The modern prophet dearly loves to take up some dominant idea of his time, of such vastness and hazy indistinctness, as will afford ample room and verge enough for his wildest speculations, and allow him to disport at will within its undefined limits. An idea of this kind is that which appertains to the progress of the species of humanity. With this for his theme, the modern prophet, whether in the guise of a popular lecturer, or masquerading as a writer in the current literature of the day, rarely forgets, while weaving his rose-colored visions of the future, to indulge in a fling at the Catholic Church as the irreconcilable foe of progress in all its forms. Ask him what progress means, in what respect the Catholic Church is opposed to it – the answer will prove to be rather unsatisfactory. The constant cry of old Aristotle – "Define, Define," is to him the voice of one calling in the wilderness. If he ever read Cicero, it must have been in some expurgated edition, "Pueris Virginibusque," in which the following passage found no place: "Omnis quæ ratione suscipitur de aliqua re institutio debet a definitione proficisi, ut intelligatur quid sit id de quo disputetur." De offic., 1, 2. The prophet of progress has an instinctive dread of the bull-dog grip of a definition, and will not readily run the risk of being pinned to the ground, and perhaps rolled over in the dust. And yet the chief cause of controversy, of the heat with which it is carried on, and its customary lack of decisive results, lies in the fact that the disputants do not attach a definite meaning to words, and do not understand them in the same sense.
IProgress means "motion forward." This supposes a starting-point and a definite end or goal. Without these two requisites there may be motion, but no progress. Now there is such a thing as "progress" in the life of individuals and of nations. Indeed, the magic of this word "progress," its power to sway the minds of men, goes to show that the conception rests on some underlying basis of truth. A lie pure and simple has no such power. It must clothe itself in the garb of truth if it would win converts and adherents.
The very life that throbs within us impels to progress, for all life is but a motion and a striving towards a destined end, and implies the growth and development of all our faculties to the full perfection of their being. Death alone is a resting and a standing still.
This visible nature around us pulsates with the spirit of life and progress. The stars wheel onward in the courses marked out for them by their Creator. The interior of the earth is heaving and palpitating with a hidden life of its own, which is ever manifested in richer fulness and strength, in higher and more perfect forms. Nay, the very stone that seems so motionless, the inert metal in the bowels of the earth, comes under the influence of this universal law of life and progress. And what is this but the creative breath of God streaming through the universe, and ever shaping it into new and diverse forms of life?

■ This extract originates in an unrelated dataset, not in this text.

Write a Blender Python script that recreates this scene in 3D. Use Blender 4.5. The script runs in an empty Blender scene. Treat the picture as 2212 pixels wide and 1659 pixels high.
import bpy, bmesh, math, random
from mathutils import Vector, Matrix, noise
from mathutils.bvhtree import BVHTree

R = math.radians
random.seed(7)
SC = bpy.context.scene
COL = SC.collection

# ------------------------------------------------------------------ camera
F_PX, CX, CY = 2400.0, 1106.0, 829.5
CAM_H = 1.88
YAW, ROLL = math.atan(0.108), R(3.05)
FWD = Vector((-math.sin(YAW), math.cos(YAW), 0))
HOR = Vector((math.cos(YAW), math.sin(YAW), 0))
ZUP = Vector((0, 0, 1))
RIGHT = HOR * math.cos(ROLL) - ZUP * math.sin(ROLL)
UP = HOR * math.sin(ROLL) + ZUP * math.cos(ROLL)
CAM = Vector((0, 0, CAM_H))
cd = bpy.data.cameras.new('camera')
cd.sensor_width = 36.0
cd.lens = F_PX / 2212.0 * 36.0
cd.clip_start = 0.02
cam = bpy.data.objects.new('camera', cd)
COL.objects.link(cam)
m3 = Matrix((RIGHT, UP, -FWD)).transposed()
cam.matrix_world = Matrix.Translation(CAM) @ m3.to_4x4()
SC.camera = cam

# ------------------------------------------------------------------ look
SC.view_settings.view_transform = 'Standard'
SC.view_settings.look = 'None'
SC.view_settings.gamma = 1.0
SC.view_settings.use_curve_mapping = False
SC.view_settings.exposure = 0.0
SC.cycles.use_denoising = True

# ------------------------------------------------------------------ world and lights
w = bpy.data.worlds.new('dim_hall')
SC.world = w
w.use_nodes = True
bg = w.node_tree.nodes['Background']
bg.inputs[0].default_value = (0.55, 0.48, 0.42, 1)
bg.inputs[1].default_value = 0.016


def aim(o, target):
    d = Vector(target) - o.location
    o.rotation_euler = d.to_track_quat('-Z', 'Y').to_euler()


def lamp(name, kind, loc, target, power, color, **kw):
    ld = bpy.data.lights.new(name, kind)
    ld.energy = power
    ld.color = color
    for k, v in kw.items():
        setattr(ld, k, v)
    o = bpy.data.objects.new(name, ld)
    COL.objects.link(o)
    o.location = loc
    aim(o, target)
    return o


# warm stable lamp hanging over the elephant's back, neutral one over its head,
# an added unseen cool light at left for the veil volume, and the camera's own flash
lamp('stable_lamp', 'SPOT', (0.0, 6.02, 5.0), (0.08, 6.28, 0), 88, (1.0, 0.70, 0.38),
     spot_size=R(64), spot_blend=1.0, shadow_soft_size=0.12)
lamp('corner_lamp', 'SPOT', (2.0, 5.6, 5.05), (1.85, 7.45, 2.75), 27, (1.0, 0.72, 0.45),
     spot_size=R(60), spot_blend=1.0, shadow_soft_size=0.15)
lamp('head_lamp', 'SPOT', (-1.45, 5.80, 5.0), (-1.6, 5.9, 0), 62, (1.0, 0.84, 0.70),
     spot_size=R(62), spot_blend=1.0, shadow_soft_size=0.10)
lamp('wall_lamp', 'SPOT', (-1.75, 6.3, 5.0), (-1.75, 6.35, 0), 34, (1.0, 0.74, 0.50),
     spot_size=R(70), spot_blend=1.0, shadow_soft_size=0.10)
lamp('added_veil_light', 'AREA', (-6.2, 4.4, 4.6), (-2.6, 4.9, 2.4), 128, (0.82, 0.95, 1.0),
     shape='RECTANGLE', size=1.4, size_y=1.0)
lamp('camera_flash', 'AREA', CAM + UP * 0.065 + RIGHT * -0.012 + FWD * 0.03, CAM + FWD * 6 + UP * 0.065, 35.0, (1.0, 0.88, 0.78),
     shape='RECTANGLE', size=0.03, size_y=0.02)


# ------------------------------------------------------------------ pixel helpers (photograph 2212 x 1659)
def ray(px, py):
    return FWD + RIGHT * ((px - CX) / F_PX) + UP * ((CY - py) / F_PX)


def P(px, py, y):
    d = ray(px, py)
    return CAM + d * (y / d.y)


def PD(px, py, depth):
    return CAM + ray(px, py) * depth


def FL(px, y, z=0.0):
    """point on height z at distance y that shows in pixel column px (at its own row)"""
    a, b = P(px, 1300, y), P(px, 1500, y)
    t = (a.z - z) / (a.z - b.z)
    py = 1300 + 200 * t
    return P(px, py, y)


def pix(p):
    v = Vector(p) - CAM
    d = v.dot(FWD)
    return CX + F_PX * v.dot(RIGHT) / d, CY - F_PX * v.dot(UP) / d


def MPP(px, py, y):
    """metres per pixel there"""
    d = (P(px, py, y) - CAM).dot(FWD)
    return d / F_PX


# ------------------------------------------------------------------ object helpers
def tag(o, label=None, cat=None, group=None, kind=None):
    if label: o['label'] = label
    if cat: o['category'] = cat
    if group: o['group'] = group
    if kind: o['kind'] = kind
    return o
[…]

But this law of progress under which the physical universe lies, affects man likewise in a manner worthy of him as the crowning masterpiece of creation. So essentially is progress a law of our being that while material things, in the process of their development, cannot overstep the limits marked out for them, man is called upon to progress even beyond the limits of his nature. God Himself, in all His greatness and Holiness, is the exalted ideal towards which all our aspirations should tend. "Be ye perfect as my Heavenly Father is perfect."
Nay, more: not alone is progress a law of man's being; it is a positive duty and command which he is obliged to fulfil. And herein lies another point of difference between the laws of progress, which are stamped into the nature of man, and those we perceive operating in the visible world around us. In nature no backward steps are possible. Every object in the physical universe, in its growth and development, moves within the fixed, unchanging limits of law which God has marked out for it. As a consequence, there is no falling back in the world of nature from a higher to a lower type of existence. The plant ever remains a plant; the mineral ever remains a mineral. But in the case of man, he cannot stand still – he can only retrograde, sink beneath his own level, if he does not continually move forward, in order, by degrees, to reach the supreme end and aim of his existence. Thus does the Catholic Church not alone recognize progress as a great law of our being; she insists upon it, as a divine duty which we are obliged to fulfil.